For Australian children to thrive in a global and rapidly changing world, they will need to be effective lifelong learners. Child development research has led to an increasing awareness of the importance of engaging developing brains at this formative life stage. The skills that children will need are developing well before the transition to school at age five or six years. Language and problem-solving develop from birth; and self-regulation, creativity and collaboration with others develop throughout the early years. These skills can be amplified by high-quality programs that provide rich learning environments and ageappropriate, play-based programs. We now know that early childhood education sets the right foundations for lifelong learning and longer term engagement in education.
Access to high-quality early education is also an incredibly powerful means of transcending disadvantage.
In Australia, research shows a strong correlation between socioeconomic status and developmental vulnerability at the start of school. The Australian Early Development Census (AEDC) indicates that one in five children start school developmentally vulnerable; however, this number increases to two in five for Aboriginal and Torres Strait Islander children (Australian Government, 2016). In a country that values education and has the resources to invest in the early years, we can, and should, do more to overcome disadvantage.
Quality early learning helps all children develop the skills they need for lifelong learning and a successful transition to school, regardless of their background or family circumstances.
The growing gap between the most advantaged and least advantaged children, in both learning and well-being creates significant challenges for an education system already struggling to reduce the gap in achievement.
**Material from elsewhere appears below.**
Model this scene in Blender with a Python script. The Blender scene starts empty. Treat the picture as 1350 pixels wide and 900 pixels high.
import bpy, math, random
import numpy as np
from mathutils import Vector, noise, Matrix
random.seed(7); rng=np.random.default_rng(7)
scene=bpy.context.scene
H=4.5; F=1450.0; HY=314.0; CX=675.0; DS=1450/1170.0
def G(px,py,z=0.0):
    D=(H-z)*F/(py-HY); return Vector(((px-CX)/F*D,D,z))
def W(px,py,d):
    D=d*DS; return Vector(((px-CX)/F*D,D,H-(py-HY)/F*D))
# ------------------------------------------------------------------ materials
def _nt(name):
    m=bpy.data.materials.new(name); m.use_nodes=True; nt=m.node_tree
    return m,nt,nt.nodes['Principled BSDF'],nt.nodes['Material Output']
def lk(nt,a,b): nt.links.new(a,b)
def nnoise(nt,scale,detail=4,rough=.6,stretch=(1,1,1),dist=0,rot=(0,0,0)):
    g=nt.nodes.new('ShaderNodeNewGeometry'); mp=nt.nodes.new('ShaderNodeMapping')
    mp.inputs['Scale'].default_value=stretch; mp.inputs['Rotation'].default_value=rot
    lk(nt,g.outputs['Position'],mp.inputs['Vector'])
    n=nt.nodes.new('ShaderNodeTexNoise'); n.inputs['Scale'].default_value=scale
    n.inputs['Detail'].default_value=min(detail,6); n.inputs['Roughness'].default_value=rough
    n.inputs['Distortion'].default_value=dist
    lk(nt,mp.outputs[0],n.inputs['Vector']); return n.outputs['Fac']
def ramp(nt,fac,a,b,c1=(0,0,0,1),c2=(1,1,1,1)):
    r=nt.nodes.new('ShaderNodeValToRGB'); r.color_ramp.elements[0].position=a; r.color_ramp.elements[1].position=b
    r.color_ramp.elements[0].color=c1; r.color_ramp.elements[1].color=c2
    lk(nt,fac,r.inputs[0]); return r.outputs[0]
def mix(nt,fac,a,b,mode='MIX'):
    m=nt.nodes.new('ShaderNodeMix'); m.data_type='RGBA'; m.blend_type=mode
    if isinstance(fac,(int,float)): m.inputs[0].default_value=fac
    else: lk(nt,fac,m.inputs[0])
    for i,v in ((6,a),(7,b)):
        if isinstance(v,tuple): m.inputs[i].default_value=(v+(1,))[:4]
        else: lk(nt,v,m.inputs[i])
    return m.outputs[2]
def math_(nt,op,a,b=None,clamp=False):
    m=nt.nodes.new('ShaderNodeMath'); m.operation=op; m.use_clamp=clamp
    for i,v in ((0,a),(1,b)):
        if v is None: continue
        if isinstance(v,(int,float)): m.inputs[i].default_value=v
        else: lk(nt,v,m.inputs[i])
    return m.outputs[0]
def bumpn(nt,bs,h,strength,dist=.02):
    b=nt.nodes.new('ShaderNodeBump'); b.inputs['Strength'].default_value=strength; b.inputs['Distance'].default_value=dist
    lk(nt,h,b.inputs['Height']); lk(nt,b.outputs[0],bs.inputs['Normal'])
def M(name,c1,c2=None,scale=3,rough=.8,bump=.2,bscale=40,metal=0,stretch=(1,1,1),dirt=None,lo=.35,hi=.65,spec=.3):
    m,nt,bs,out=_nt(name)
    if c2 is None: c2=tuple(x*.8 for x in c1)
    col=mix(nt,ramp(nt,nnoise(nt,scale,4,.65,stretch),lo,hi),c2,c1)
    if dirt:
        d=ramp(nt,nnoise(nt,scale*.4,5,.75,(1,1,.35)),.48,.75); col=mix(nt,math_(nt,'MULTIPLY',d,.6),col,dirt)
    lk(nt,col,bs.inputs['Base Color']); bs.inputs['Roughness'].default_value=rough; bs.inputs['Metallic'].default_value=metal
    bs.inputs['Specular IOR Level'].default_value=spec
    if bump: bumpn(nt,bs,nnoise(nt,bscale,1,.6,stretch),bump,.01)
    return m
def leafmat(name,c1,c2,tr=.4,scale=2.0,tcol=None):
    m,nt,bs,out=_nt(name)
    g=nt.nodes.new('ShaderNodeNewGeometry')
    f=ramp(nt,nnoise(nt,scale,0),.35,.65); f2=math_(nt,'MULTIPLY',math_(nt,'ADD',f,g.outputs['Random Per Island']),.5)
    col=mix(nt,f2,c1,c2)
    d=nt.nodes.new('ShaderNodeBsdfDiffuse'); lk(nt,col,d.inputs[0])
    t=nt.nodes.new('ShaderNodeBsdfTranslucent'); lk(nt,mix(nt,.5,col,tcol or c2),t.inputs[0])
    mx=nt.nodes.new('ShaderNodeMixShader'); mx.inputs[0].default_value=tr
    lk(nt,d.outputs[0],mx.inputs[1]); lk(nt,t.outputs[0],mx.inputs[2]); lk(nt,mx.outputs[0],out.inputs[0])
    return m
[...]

Unequal access to early education and a difficult transition into primary school also contributes to increased risks of early disengagement from school and reduced wellbeing.
High-quality, developmentally appropriate early education prior to school must be a core component of national investment to secure the health, wellbeing and education of our children and to secure positive futures for them and for the country.
While Australia has lagged behind comparable countries over recent decades, the National Partnership Agreement on Universal Access to Early Childhood Education (National Partnership Agreement) was a significant turning point. This long overdue investment from governments to provide all Australian children with access to 600 hours of preschool education in the year before full-time school has paid off enormously.
Since this agreement came into effect, there has been real progress in relation to participation in early learning in the year before full-time school, with 91 per cent of children enrolled in preschool for more than 600 hours per year in 2015—significantly up from just 12 per cent in 2008, prior to the National Partnership Agreement (Australian Government, 2017c). This shows what can be achieved when Commonwealth, state and territory governments work together. Despite this progress, there is still much more to do.
The participation of three-year-olds in early learning in Australia is lagging behind the rest of the developed world. Research indicates that two years of a highquality preschool program delivers better outcomes than one year, especially for children who are developmentally vulnerable. Now is the time to not only continue the commitment to universal access for preschool programs in the year before school, but extend that access to high-quality, age-appropriate and play-based early education programs for threeyear-olds.